James Sledd was in full combat mode. He wrote a sixty-five-page rebuttal of the reviews of Webster’s Third and was co-editing a collection of critical and defensive writing from the controversy, to be published by Scott, Foresman. A southerner and, in his own words, a conservative, Sledd was in a lather after reading Dwight Macdonald’s review.

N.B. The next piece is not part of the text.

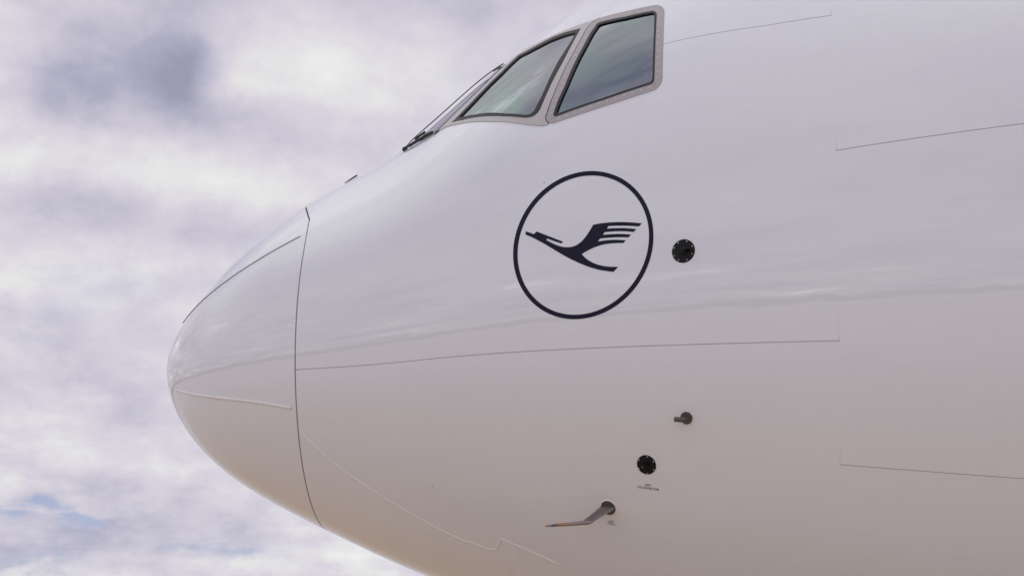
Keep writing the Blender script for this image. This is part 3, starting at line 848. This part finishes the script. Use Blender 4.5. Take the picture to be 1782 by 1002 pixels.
PT = MARK['pts']
for side in (1, -1):
    # angle-of-attack sensor: black plate, ring of screws, boss with a small vane
    P, n, ax, up = frame_at(*PT[0], side)
    s = empty('angle_of_attack_sensor', airplane)
    lathe('mounting_disc', [(.0590, -.006), (.0588, .0018), (.0578, .0028)], P, n, M['black'], s)
    lathe('boss', [(.021, .0024), (.0195, .010), (.014, .014), (.006, .0155)], P, n, M['black'], s, 24)
    for q in (MARK['aoa_screws'] if side == 1 else []):
        screw(Vector(on_skin(*q, .0036)), n, s, GOLD if q[1] < PT[0][1] else SCREW, .55)
    a = P + n * .009
    V = [a + up * .004, a - up * .004, a + ax * .040 - up * .003 + n * .004, a + ax * .040 + up * .003 + n * .004,
         a + up * .003 + n * .020 + ax * .006, a - up * .003 + n * .020 + ax * .006, a + ax * .046 - up * .001 + n * .030, a + ax * .046 + up * .001 + n * .030]
    link('vane', V, [(0, 1, 2, 3), (4, 7, 6, 5), (0, 4, 5, 1), (1, 5, 6, 2), (2, 6, 7, 3), (3, 7, 4, 0)], M['black'], s, smooth=False)
    # air-temperature probe: steel disc, short strut, open scoop head
    P, n, ax, up = frame_at(*PT[1], side)
    s = empty('temperature_probe', airplane)
    lathe('mounting_disc', [(.0312, -.006), (.0310, .0022), (.0295, .0035)], P, n, M['disc'], s)
    sec = lambda c, L, w: [c + ax * (L * u) + up * (w * v) for u, v in ((-.5, 0), (-.3, .5), (.1, .45), (.5, 0), (.1, -.45), (-.3, -.5))]
    V = sec(P + n * .003 + up * .004, .052, .015) + sec(P + n * .048 - ax * .008 + up * .003, .038, .013)
    link('strut', V, [(i, (i + 1) % 6, 6 + (i + 1) % 6, 6 + i) for i in range(6)] + [tuple(range(6, 12))], M['disc'], s, smooth=False)
    h = P + n * .052 + up * .002
    d = (-ax + n * -.03).normalized()
    tube('scoop', [h - d * .012, h - d * .010, h + d * .020, h + d * .042, h + d * .043], [.008, .0118, .0122, .0124, .0105], M['disc'], s, 14)
    # ice detector: black plate, six screws, stub strut with a sensing pin
    P, n, ax, up = frame_at(*PT[2], side)
    s = empty('ice_detector', airplane)
    lathe('mounting_disc', [(.0500, -.006), (.0498, .0022), (.0488, .0032)], P, n, M['black'], s)
    for q in (MARK['ice_screws'] if side == 1 else []):
        screw(Vector(on_skin(*q, .0038)), n, s, SCREW, .5)
    sec = lambda c, L, w: [c + ax * (L * u) + up * (w * v) for u, v in ((-.5, 0), (-.3, .5), (.1, .45), (.5, 0), (.1, -.45), (-.3, -.5))]
    V = sec(P + n * .003 + up * .004, .056, .016) + sec(P + n * .022 + up * .003, .034, .012)
    link('strut', V, [(i, (i + 1) % 6, 6 + (i + 1) % 6, 6 + i) for i in range(6)] + [tuple(range(6, 12))], M['black'], s, smooth=False)
    tube('sensing_pin', [P + n * .022 - ax * .006, P + n * .040 - ax * .008, P + n * .0415 - ax * .008], [.0035, .0033, .0018], M['probe'], s, 8)
    # pitot probe: steel disc in a white sealant ring, swept strut, long tapering tube
    P, n, ax, up = frame_at(*PT[3], side)
    s = empty('pitot_probe', airplane)
    lathe('sealant_ring', [(.0445, -.006), (.0440, .0020), (.0405, .0040)], P, n, M['bead'], s)
    lathe('mounting_disc', [(.0400, -.006), (.0398, .0046), (.0380, .0056)], P, n, M['disc'], s)
    Y = Vector((1, side, 1))
    rel = lambda a: P + Vector((a[0], a[1] * side, a[2]))
    tail, tip = Vector((-.0723, -.0933, -.0821)), Vector((-.3174, .0141, -.0948))
    def blade(c, L, w, dirn):
        q = (n.cross(dirn)).normalized()
        return [c + dirn * (L * u) + q * (w * v) for u, v in ((-.5, 0), (-.35, .35), (-.1, .5), (.2, .4), (.5, 0), (.2, -.4), (-.1, -.5), (-.35, -.35))]
    td = Vector(((tip - tail).x, (tip - tail).y * side, (tip - tail).z)).normalized()
    c0 = P + n * .004 + up * .006
    c1 = c0 + n * .018 - ax * .004 - up * .003
    c2 = rel(tail + (tip - tail) * .13)
    A = blade(c0, .078, .021, -ax); B = blade(c1, .076, .018, (-ax * .8 + td * .2).normalized()); C_ = blade(c2, .074, .012, td)
    V = A + B + C_
    Fc = [(k * 8 + i, k * 8 + (i + 1) % 8, (k + 1) * 8 + (i + 1) % 8, (k + 1) * 8 + i) for k in range(2) for i in range(8)]
    link('strut', V, Fc + [tuple(range(16, 24))], M['probe'], s, smooth=False)
    tpts, trad = [], []
    for u, rr in ((-.015, .0005), (0, .0030), (.06, .0072), (.14, .0086), (.4, .0080), (.7, .0062), (.9, .0046), (.985, .0034), (1.0, .0030)):
        tpts.append(rel(tail + (tip - tail) * u)); trad.append(rr * 1.22)
    # even spacing so that the heat colours fall where they should
    tube('tube', tpts, trad, M['tube'], s, 16, uv=False)
    o = s.children[-1]
    l = o.data.uv_layers.new(name='along')
    us = [-.015, 0, .06, .14, .4, .7, .9, .985, 1.0]
    for lp in o.data.loops:
        l.data[lp.index].uv = (max(0, us[min(lp.vertex_index // 16, 8)]), 0)

# small fasteners, a vent probe over the crown, drain point under the chin
for k in (8,):
    P, n, ax, up = frame_at(*PT[k])
    lathe('lightning_stud', [(.012, -.002), (.011, .0012), (.006, .0012), (.005, .0025)], P, n, M['bead'], radome, 16)
for k in (9, 10):
    P, n, ax, up = frame_at(*PT[k])
    lathe('rivet', [(.003, -.001), (.0028, .0006), (.0015, .0008)], P, n, M['black'], airplane, 10)
tube('crown_antenna', [on_skin(1.10, 71, .004), on_skin(1.13, 71, .007), on_skin(1.17, 71, .010), on_skin(1.18, 71, .010)], [.002, .004, .005, .004], M['wiper'], airplane, 8)

# ------------------------------------------------------------------ stencilled placards
def placard(lines, x, t, size):
    p = empty('placard', airplane)
    P, n, ax, up = frame_at(x, t)
    for k, txt in enumerate(lines):
        cu = bpy.data.curves.new('lettering', 'FONT')
        cu.body = txt; cu.size = size; cu.align_x = 'CENTER'; cu.space_character = 1.12; cu.offset = size * .015
        o = bpy.data.objects.new('lettering', cu); COL.objects.link(o)
        dg = bpy.context.evaluated_depsgraph_get()
        me = bpy.data.meshes.new_from_object(o.evaluated_get(dg))
        bpy.data.objects.remove(o)
        me.transform(Matrix.Translation((0, -k * size * 1.12 + size * .2, 0)))
        for v in me.vertices:
            v.co = P + ax * v.co.x + up * v.co.y + n * .0016
        me.materials.clear(); me.materials.append(M['print'])
        q = bpy.data.objects.new('lettering', me); COL.objects.link(q); q.parent = p
placard(['LEFT', 'ICE DETECTOR'], *MARK['pts'][4], .0150)
placard(['LEFT', 'PITOT'], *MARK['pts'][6], .0135)

# ------------------------------------------------------------------ ground and the wooded ridge round the airfield
link('apron', [(-3000, -3000, 0), (3000, -3000, 0), (3000, 3000, 0), (-3000, 3000, 0)], [(0, 1, 2, 3)], M['apron'], smooth=False)['kind'] = 'structure'
rng = np.random.default_rng(4)
V, Fc = [], []
NA = 540
hgt = np.convolve(np.tile(rng.uniform(2, 20, NA), 3), np.ones(7) / 7, 'same')[NA:2 * NA] + rng.uniform(-2.0, 3.0, NA)
for i in range(NA):
    a = 2 * math.pi * i / NA
    for rr, z in ((420, -.5), (432, hgt[i] * .8), (450, hgt[i]), (520, hgt[i] * .9), (560, -.5)):
        V.append((rr * math.cos(a), rr * math.sin(a), z))
for i in range(NA):
    j = (i + 1) % NA
    for k in range(4):
        Fc.append((i * 5 + k, j * 5 + k, j * 5 + k + 1, i * 5 + k + 1))
link('hills', V, Fc, M['hill'])['kind'] = 'structure'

“In my view,” he told Macdonald, “you’ve led a mob in an intellectual lynching. You haven’t just attacked the Third International. You’ve attacked history itself, and you didn’t even get your facts straight.”1
Macdonald answered that he’d never been accused of “attacking history itself,” but that it was “rather flattering.” Sledd’s suggestion that he’d committed errors was more troubling. “Heads will roll” in the magazine’s fact-checking department, said Macdonald, if that was the case—a statement that rather bothered Sledd, who was more than a little sensitive about how underlings should be treated. But in all modesty, asked Macdonald, wasn’t it really the case that he had only followed the mob? So many others came first.2
“It’s not much of a defense, is it,” answered Sledd, “to say you didn’t catch the victim and tie his hands—you just shot him?” His point was that Macdonald had given credibility to the anti-intellectual hysteria swirling around Webster’s Third. “Friends of mine in four major universities have cited your essay to me. They think it’s brilliant. Of course, they haven’t studied the dictionaries, either; but they won’t bother to now. You’ve told them what to think, so they’re happily thinking it and repeating it to their students.” He did not want to get any fact-checkers fired, but Sledd mentioned that Macdonald had missed some cross-references and that he needed to reread the definition of ego—a suggestion he meant literally.
Sledd had spent serious time in the guts of both Webster’s Third and Webster’s Second. He cited page numbers and prefaces, pulling out of the “downstairs” footer of page 111 in Webster’s Second a stub entry for an’t, a variant of ain’t that it called a “colloquial contraction of are not, am not”—which amounted to a much more liberal treatment of ain’t than found in the main entry.
Macdonald didn’t know the first thing about structural linguistics, said Sledd, as he put the phrase in quotes, so absurd did he find Macdonald’s use of it. Then returning to his academic friends, he told Macdonald that he owed it to them to admit that he was against English linguistics and dictionaries in general. “They ought to know, for instance, that poor old Gove’s five little precepts (from a ten-year-old book for middle-aged schoolmarms) can all be matched quite nicely in W2.”3
This became the classic defense of Webster’s Third: the argument that it was really not so different from Webster’s Second. Gove’s five truisms were such banal propaganda that approximate versions of the same ideas could be found even in William Allan Neilson’s dictionary. Ergo, there was no proof that Webster’s Third had been created under the spell of structural linguistics.
Macdonald told Sledd he should reread his own letter. “What you seem to be saying is that I should be ashamed of myself because my article has been influential in academic-intellectual circles. . . . Now honestly. The alternatives you present are to write an ineffective article, or to accept guilt as a leader of a lynch mob—really, as a leader. But I wrote my piece, after much thinking and research, because I was, and still am, convinced that Webster 3 is one more example of the debasement of standards in our cultural life (others are RSV Bible and the Adler-Hutchins Great Books, both of which I’ve dealt with).”
He had no bias against Gove, said Macdonald. “I liked Gove when I spent most of a day with him in Springfield early in the course of my research, and I am convinced he is a sincere and even idealistic lexicographer. Which still doesn’t prevent him from being, alas, more than a bit of a dope.”
Macdonald conceded to Sledd that he had been wrong about ego and masses, but if Webster’s Second had called an’t colloquial, then it had attached “a warning label,” warning people that the word was inappropriate for formal use, in keeping with everything else Macdonald had said about Webster’s Second. And Gove’s truisms, Macdonald had said in his article, were reasonable in themselves. As for their connection to structural linguistics, this was something he had gotten from Gove.
“I’m not, of course, ‘against English dictionaries and English linguistics generally’ and therefore see no reason I should confess to ‘innocent friends’ that I am. (They must be not only innocent, but also stupid, in your terms, to have been taken in by my spiel. In fact you sound paranoiac—conspiracies everywhere, people who should Know Better being seduced by glib arguments, which you assume, as paranoiacs do, are not sincerely meant by the author—otherwise why should I feel guilty because my arguments have convinced people?)”
Macdonald then must have taken a deep breath. “Sorry,” he wrote in the next sentence, “got sore. But you do put a strain on one’s reasonableness.” Then he asked Sledd if he had read another essay he’d just written, this one for Life, about the scientific view of language. (Sledd, of course, hated the piece.) Then Macdonald referred back to some business relating to the volume Sledd was assembling, in which Macdonald’s New Yorker essay would be published along with a feisty back-and-forth with Sledd.
Then Macdonald said, in the closing of his letter, “Sorry to sound irritable—but you do irritate me.”